AY: MEB’de çalışanlar takip edilip, ödüllendiriliyor mu?

KIZILTAŞ: Ödüllendirme sisteminde eleştirilecek çok husus var. Bakıyorsunuz listelere, ağırlıklı olarak idareciler var. Pasifize edilen görevden alınan kişiye ödül verilmiş. Bunun üzerine daha ne diyebilirim? Canla başla çalışan kişi ödül için bu işi yapmıyor. Ama hak edenle, hak etmeyen arasındaki çizgi yok. Ödülün olduğu yerde adalet şaibe altında kalabilir.


 

AY: Bizim alanımız olan müzik için söylersem Sınıf Öğretmenlerinin spor dersi vermemesini, müzik derslerine alan mezunu öğretmenlerinin girmesini yıllardır söylüyor, yazıyor, dile getiriyoruz. Ama sonuç alamıyoruz. Sizce neden?

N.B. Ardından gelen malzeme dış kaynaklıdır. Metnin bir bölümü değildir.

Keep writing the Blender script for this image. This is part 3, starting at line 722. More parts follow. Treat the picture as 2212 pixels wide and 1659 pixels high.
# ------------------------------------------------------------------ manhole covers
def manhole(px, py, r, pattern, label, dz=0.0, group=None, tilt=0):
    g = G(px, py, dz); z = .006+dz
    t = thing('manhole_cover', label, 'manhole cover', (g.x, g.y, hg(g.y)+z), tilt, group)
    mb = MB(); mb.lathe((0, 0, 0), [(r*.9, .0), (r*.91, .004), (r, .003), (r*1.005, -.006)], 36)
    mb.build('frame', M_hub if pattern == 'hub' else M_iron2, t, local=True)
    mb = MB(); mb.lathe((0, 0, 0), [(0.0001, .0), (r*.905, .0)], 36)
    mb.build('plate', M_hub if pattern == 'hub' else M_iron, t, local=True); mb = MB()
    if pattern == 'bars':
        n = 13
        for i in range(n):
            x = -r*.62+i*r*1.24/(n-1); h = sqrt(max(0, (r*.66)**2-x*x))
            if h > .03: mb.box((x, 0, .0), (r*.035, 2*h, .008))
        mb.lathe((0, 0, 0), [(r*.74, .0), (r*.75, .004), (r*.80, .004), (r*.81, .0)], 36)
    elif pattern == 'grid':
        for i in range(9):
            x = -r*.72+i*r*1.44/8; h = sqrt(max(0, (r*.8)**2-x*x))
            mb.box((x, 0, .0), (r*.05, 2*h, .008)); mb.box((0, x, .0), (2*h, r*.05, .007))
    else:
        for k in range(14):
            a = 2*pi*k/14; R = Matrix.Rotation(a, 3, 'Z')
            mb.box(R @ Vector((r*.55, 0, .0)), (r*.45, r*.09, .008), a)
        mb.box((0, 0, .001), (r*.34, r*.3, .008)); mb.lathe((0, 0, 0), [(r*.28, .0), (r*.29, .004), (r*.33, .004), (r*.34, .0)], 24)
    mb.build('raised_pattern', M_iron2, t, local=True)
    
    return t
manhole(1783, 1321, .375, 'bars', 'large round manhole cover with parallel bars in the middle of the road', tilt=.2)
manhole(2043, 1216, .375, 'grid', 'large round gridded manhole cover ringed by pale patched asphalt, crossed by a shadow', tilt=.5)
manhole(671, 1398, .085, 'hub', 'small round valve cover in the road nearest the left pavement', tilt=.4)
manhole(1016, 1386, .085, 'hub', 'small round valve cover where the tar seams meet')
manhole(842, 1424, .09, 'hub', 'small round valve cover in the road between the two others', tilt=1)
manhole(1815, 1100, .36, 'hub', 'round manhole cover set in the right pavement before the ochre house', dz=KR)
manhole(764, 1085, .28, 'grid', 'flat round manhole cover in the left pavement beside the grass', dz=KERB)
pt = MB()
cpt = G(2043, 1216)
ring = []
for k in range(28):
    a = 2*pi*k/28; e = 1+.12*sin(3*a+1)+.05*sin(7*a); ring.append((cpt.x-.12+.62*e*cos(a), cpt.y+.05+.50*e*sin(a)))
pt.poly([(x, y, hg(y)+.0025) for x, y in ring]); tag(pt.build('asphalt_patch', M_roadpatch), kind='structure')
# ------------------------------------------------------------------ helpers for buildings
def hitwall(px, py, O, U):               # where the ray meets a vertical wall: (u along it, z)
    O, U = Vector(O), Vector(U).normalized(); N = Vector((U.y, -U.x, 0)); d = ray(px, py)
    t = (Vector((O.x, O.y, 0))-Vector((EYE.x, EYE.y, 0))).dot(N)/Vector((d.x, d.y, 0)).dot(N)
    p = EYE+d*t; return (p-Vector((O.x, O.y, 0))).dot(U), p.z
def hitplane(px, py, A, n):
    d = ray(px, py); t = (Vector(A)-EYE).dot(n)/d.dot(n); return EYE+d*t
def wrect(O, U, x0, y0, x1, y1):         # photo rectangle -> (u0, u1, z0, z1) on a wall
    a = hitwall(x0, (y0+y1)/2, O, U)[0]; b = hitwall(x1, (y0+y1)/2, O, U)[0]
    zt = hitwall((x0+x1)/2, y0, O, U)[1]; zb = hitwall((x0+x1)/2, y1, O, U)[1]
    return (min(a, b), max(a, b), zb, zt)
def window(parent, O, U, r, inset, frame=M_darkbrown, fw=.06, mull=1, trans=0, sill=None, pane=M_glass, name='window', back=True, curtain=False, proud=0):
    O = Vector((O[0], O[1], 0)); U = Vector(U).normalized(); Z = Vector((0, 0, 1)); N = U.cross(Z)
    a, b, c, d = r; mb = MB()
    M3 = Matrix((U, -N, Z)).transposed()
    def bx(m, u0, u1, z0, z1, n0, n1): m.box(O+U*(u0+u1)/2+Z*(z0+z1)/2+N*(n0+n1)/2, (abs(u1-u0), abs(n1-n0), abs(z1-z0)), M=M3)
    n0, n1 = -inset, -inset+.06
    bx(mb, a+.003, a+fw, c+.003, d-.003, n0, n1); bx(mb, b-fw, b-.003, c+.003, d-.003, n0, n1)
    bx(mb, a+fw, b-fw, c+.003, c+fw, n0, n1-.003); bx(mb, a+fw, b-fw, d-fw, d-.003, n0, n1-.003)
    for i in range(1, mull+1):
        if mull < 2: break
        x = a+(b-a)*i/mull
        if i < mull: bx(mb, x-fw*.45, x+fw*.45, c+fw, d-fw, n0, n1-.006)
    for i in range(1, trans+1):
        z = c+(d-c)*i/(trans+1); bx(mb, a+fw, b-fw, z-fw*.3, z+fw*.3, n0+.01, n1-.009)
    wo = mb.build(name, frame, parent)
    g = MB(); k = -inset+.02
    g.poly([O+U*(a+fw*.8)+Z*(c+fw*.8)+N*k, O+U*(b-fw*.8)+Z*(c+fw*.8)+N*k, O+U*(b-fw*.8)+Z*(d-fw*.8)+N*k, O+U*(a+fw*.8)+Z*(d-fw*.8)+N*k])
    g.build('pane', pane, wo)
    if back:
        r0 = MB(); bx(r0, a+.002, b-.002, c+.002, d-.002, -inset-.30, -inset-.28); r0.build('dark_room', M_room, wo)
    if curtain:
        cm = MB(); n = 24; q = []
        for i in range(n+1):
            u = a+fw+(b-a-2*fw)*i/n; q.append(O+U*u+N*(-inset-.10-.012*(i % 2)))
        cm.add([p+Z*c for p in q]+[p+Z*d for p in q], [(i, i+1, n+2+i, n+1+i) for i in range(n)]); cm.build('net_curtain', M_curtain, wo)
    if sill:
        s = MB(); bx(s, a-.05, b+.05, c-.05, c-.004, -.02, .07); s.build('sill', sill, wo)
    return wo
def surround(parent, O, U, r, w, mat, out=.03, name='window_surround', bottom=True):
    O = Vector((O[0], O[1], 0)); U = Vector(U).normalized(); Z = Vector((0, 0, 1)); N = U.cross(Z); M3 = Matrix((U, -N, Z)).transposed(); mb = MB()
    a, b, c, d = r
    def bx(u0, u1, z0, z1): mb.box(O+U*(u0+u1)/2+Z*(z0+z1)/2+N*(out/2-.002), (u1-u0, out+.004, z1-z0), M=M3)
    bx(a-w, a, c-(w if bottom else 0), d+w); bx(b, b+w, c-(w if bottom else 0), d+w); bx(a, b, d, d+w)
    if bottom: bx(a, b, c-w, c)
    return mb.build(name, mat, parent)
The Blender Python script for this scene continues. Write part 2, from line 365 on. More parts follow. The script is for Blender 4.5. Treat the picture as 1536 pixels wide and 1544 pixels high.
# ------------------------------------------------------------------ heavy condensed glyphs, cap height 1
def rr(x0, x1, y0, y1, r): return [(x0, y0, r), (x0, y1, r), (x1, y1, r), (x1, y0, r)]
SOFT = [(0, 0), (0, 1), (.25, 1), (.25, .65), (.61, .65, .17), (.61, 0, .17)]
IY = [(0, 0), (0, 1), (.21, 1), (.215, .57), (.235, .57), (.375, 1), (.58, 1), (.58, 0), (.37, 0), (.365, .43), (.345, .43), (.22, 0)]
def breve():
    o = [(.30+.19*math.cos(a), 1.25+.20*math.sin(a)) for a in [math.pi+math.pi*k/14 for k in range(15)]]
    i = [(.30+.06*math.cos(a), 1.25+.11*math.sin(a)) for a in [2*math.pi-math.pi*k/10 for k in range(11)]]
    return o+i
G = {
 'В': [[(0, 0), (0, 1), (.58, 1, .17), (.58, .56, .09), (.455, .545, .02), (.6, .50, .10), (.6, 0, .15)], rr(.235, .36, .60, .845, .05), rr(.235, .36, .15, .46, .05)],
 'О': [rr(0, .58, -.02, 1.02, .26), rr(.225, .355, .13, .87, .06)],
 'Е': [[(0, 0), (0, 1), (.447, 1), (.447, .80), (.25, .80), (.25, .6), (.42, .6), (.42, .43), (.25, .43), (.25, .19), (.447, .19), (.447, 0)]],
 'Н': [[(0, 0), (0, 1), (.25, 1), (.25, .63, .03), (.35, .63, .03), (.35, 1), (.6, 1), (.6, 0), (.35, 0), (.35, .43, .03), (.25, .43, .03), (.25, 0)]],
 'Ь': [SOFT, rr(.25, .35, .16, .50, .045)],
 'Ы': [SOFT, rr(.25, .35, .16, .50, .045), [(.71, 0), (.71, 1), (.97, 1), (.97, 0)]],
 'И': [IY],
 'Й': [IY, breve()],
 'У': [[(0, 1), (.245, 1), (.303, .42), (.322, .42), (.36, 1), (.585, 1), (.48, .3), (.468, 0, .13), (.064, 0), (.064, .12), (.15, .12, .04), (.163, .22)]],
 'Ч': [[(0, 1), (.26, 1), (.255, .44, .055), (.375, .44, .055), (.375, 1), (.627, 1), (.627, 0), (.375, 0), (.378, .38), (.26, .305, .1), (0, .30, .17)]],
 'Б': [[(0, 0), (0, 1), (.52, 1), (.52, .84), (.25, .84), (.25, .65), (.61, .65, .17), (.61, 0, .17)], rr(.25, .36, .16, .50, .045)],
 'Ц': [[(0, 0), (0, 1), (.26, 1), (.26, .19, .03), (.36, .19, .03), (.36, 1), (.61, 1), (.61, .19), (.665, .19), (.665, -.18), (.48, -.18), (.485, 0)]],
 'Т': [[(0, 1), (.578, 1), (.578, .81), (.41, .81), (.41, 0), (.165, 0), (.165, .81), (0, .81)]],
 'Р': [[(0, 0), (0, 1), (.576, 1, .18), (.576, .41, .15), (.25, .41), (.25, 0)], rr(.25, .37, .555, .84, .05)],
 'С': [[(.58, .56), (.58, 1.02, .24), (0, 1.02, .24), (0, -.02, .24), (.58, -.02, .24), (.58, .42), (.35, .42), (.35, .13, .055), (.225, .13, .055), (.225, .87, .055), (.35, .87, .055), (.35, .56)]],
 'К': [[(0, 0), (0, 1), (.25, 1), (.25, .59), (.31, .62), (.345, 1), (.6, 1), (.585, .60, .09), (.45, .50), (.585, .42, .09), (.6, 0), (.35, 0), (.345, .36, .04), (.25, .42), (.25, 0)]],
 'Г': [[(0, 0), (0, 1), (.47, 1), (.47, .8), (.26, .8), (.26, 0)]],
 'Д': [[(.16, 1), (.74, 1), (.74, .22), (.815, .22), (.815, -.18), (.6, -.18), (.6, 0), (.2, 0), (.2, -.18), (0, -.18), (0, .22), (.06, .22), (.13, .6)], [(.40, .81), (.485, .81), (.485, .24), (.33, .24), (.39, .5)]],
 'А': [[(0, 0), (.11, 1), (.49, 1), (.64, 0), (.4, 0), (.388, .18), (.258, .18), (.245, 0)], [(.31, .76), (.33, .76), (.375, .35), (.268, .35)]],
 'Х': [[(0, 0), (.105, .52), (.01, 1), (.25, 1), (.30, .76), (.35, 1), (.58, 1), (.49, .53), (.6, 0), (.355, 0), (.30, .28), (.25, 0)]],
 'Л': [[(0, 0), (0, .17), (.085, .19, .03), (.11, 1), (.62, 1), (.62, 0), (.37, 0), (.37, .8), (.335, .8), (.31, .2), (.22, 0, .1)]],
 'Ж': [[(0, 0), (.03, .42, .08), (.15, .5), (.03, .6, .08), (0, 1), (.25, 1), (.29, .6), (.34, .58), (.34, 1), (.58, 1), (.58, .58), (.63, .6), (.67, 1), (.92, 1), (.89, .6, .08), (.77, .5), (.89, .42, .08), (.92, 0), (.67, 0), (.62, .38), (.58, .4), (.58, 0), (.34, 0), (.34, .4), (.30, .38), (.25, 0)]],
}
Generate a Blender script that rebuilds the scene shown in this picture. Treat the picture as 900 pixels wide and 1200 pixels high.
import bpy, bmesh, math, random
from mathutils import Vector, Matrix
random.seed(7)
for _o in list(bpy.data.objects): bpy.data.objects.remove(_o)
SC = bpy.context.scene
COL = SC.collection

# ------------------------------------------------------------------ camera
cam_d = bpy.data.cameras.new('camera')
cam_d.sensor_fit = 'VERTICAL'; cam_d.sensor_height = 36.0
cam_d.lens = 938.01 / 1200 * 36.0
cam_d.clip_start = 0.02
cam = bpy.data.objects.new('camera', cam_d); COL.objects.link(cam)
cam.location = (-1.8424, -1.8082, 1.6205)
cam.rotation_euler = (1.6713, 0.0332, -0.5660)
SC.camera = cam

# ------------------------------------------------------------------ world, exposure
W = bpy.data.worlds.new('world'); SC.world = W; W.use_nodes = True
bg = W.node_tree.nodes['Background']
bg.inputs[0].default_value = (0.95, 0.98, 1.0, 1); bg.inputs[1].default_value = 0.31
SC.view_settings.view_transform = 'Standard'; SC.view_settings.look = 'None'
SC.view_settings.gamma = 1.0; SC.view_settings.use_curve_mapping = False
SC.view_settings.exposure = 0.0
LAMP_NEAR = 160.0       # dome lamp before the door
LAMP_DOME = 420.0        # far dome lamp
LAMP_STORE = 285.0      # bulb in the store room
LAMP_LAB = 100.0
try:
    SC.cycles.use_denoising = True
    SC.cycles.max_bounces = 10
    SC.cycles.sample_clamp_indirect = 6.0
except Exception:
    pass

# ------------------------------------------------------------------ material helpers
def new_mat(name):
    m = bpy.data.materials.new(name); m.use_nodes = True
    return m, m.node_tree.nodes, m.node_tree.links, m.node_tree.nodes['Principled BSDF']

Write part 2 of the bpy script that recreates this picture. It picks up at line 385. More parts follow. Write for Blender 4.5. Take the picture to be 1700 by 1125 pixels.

KIZILTAŞ: İlkokul öğrencisine yaklaşım ayrı bir uzmanlık gerektirir. O yüzden ilkokulda yetenek ve güzel sanatlar dersine sınıf öğretmenlerinin bazı koşullar sağlandıktan sonra girmeleri daha yerinde olabilir. Bizim bazı branşlarda uzmanlaşmamız lazım. Örneğin İngilizce. İngilizce öğretmenliği ilkokul, ortaokul ve ortaöğretim diye lisans eğitiminde ayrılmalı, tıpkı matematik gibi. Müzik, görsel sanatlar ve beden eğitimi dersinde de bu yapılır mı? Burada iki seçenek var. Ya bu alanlarda bölümlere ayrılmalı ya da sınıf öğretmenleri bu alanlarda daha iyi yetiştirilmeli. Doğru olan da sınıf öğretmenlerinin bu alanda kapasitelerinin artırılmasıdır. Bizler lisans eğitimlerimizde bu eğitimleri aldık. Ama bugün bu eğitimler yok. Sınıf öğretmenleri üç alanda da uzmanlaşacak eğitim almalıdır. Aksi durumda müzik, görsel sanatlar ve beden eğitimi bölümlerinde kademelere göre lisans eğitiminde bölümlerin ayılması gündeme alınabilir. 


 

AY: Bu açık, net, doğru ve katıldığımız görüşleriniz için teşekkür ederiz. 

KIZILTAŞ: Bana bu fırsatı verdiğiniz için ben de teşekkür ediyorum.